**Direction**:
Count how many lines of the material contain the string "Treat", then give that number and nothing more.

**Entries shown**:
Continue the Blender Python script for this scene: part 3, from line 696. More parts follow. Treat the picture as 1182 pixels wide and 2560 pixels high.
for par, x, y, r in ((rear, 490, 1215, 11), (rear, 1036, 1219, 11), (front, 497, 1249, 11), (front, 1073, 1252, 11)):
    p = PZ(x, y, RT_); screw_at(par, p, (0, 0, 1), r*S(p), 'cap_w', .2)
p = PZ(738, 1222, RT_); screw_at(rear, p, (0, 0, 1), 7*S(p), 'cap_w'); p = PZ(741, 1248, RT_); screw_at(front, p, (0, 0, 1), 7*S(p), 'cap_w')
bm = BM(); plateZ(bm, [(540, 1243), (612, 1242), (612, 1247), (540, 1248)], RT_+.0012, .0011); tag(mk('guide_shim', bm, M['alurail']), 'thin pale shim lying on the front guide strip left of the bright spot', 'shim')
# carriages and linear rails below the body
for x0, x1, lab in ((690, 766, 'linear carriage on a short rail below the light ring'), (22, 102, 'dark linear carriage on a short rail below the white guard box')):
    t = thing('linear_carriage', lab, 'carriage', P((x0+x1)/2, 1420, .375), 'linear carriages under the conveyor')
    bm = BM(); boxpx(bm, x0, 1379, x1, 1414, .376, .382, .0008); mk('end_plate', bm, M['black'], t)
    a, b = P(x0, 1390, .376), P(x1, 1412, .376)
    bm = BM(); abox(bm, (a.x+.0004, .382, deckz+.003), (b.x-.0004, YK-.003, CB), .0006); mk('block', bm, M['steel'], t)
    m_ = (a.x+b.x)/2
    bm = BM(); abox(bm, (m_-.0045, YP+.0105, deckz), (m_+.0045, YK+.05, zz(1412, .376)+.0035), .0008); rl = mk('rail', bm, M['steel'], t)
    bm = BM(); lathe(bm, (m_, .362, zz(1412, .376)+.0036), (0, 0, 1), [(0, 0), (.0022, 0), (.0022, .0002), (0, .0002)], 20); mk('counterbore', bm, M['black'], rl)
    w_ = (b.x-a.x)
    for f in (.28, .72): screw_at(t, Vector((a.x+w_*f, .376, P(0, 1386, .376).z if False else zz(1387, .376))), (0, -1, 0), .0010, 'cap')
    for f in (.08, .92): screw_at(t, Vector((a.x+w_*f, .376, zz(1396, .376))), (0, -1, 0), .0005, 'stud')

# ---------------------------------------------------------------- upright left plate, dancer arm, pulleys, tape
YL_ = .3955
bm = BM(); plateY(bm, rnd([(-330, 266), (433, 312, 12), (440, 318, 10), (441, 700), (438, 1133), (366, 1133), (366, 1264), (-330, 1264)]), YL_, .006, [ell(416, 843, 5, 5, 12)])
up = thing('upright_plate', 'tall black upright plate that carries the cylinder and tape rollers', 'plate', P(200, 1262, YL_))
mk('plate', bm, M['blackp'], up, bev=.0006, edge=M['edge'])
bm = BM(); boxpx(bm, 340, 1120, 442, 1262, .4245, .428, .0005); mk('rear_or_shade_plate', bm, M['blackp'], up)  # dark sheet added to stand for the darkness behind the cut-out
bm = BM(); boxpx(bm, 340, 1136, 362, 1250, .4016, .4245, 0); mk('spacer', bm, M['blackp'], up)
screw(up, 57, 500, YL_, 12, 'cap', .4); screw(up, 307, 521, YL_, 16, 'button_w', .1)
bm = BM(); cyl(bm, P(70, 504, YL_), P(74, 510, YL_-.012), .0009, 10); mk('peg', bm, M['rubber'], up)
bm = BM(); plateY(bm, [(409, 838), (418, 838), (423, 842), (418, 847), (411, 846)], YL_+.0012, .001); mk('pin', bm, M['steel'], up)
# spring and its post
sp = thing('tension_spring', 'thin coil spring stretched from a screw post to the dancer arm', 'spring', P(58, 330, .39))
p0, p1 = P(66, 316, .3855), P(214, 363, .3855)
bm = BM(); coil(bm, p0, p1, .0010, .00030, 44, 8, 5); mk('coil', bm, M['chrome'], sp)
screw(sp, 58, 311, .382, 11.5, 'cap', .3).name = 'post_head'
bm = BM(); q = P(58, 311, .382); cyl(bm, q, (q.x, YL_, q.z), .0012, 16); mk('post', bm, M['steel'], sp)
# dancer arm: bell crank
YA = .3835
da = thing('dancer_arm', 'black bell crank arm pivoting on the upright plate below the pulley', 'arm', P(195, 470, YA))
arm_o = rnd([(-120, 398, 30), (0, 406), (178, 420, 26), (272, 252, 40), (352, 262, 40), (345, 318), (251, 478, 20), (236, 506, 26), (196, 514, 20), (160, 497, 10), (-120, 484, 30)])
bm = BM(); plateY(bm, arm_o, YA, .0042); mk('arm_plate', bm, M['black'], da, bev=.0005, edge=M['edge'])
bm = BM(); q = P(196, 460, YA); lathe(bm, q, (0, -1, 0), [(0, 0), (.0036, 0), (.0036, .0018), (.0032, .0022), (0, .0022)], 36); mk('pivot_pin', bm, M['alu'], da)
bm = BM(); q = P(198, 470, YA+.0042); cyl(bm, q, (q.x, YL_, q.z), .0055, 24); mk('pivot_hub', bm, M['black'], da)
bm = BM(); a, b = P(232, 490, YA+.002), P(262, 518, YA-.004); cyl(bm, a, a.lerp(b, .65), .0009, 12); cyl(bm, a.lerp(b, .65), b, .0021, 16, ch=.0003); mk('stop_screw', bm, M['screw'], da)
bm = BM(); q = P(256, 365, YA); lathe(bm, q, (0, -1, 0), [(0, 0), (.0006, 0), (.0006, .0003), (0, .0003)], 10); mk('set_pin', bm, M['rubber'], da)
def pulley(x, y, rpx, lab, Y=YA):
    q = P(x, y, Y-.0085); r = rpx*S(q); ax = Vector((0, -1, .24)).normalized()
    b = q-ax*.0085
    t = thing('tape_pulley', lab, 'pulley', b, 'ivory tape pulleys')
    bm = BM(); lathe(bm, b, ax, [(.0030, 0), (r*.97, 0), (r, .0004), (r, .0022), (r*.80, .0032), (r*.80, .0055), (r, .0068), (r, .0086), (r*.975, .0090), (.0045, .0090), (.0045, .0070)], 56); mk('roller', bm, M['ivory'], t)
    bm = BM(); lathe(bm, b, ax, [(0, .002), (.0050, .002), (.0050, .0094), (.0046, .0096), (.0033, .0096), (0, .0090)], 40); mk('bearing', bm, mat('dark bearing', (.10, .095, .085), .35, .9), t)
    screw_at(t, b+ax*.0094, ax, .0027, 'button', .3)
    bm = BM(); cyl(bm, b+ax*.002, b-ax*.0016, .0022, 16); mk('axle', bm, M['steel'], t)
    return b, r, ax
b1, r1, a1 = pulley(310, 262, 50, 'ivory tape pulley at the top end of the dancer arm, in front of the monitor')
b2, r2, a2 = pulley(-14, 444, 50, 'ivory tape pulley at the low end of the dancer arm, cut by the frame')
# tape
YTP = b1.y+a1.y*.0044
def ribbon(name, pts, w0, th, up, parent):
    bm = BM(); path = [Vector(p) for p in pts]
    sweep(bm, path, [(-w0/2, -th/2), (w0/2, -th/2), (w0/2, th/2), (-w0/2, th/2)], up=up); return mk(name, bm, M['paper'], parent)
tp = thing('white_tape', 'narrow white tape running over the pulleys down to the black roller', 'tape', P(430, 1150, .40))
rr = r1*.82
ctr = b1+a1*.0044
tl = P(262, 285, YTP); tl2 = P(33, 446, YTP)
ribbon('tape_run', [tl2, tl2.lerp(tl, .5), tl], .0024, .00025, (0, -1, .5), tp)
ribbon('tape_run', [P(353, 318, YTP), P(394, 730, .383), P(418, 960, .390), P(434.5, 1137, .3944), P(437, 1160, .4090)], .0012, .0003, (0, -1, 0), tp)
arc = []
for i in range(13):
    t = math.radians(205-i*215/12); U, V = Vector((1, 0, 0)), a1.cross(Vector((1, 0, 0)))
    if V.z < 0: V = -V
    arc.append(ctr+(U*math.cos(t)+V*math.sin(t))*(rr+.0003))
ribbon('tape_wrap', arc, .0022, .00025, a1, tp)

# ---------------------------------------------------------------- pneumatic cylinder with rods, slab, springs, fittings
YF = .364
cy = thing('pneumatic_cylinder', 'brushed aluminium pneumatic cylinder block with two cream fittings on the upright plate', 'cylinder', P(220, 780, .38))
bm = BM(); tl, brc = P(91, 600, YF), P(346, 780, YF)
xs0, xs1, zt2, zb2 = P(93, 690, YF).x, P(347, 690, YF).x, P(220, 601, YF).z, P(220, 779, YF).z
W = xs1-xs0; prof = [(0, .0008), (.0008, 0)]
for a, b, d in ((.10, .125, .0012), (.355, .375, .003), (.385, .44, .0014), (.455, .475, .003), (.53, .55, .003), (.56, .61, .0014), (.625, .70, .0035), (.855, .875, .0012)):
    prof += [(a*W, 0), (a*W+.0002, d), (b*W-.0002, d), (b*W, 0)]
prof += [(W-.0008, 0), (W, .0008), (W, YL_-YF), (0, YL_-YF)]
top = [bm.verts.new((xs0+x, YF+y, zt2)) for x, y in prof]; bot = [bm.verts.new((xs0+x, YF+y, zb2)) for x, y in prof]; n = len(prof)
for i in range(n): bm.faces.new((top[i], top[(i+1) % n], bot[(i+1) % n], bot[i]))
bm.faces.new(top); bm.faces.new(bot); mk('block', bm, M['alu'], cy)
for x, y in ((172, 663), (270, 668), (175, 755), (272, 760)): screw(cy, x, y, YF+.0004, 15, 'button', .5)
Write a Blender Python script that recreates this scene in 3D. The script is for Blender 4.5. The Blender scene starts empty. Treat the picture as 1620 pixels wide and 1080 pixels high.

**Exercise result**:
2